Three stories from a bit over a year ago. Each one seems to
illustrate a slightly different facet of how the Indonesian bureaucracy
is trying to come to terms with the sexual revolution that is raging
through the country. The government sector shows an unhealthy
willingness to regulate this part of people’s lives.
First,
we have the Ministry of Communications and Information Technology,
which has been given the task of blocking all internet porn sites. They
claim to have blocked 90% of all porn sites from Indonesia servers, but
some of the most popular ones are still accessible. Now it seems they
intend to offer some kind of reward for people notifying them of porn
sites which they haven’t blocked yet. It all sounds a bit like King
Canute to me. There’s too much money in porn, and Indonesia is too big a
market for those dealing in porn to give up so easily. It might be
more effective if they gave some ground and just tried to control the
worst offenders, which seems to work reasonably well in the West.
Anyhow, there is a comment on that story which sums up the craziness of
it:
So lets get this straight, Porn is illegal in Indonesia. Ministry
of Communications is blocking all or at least 90% of porn sites on the
Internet but since it is failing he now wants people to actively look
for porn on the web and win a prize. So he wants kids and of course
adults, enticed by the prize, to break the law by looking for porn and
then turn themselves in? So now there is a competition to look for porn
on the web…. sort of defeats the whole point doesn’t it? -Enakajah
Next,
we have a 26 year old taekwando teacher who had sex with her 15 year
old female student. As so often happens, the victim is punished. The
girl was sent to an institution for ’sexual orientation’ classes.

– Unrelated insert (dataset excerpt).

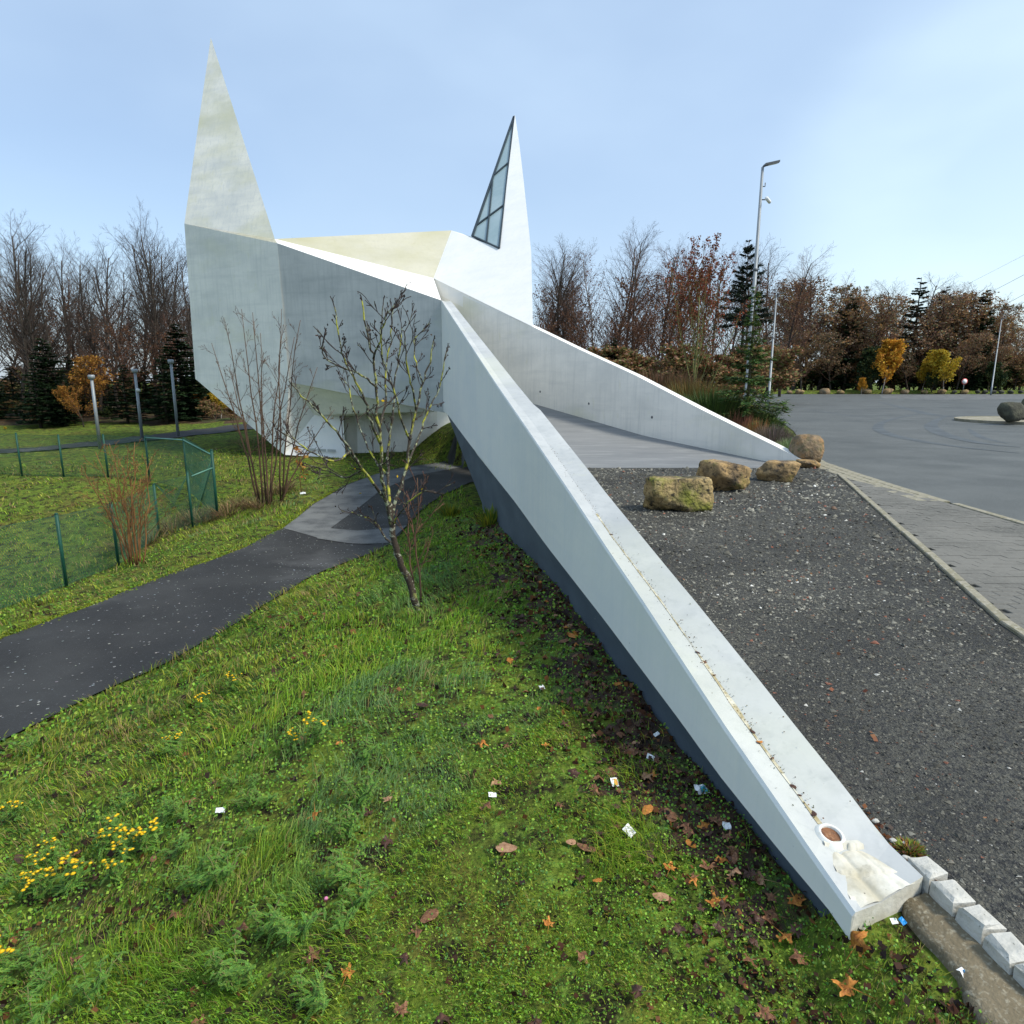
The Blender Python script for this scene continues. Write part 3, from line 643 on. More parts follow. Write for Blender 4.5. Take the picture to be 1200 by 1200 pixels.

Meanwhile, the paedophile teacher gets let off the hook. Nothing
surprising about that. The twist is, the teacher tracks the girl down
and breaks her out of protective custody. I don’t think the prison
break would have been as spectacular as I’d like to imagine it. It
probably involved less use of taekwando skills and more of money being
passed to a few strategically identified guards. Now the officials are
nonplussed, they are not sure what to do about the teacher’s actions,
whether they can prosecute her for it. Well, I have a suggestion – that
they throw her in jail for interfering with a minor and abusing her
position of trust. Of course that won’t happen as Indonesia doesn’t
seem to have an age of consent, or at least it isn’t applied.
Especially not in the case of people who call themselves imams and want
to interfere with 12 year olds.
Finally,
some common sense as the government overturned a judgement by a court
in the Sumatran province of Jambi that would force teenage school girls
to undertake a virginity test. What would posess lawmakers to come up
with such an idea? Do they have no empathy, or do they take some smutty
delight in such evil? Would they want to deny an education to girls
who had been abused at home?
A similar thing happened in Jakarta when it became public that street
children are often victims of sexual abuse. The police were proposing
to round them all up and have them examined for abuse. Fortunately that
scheme was eventually abandoned too.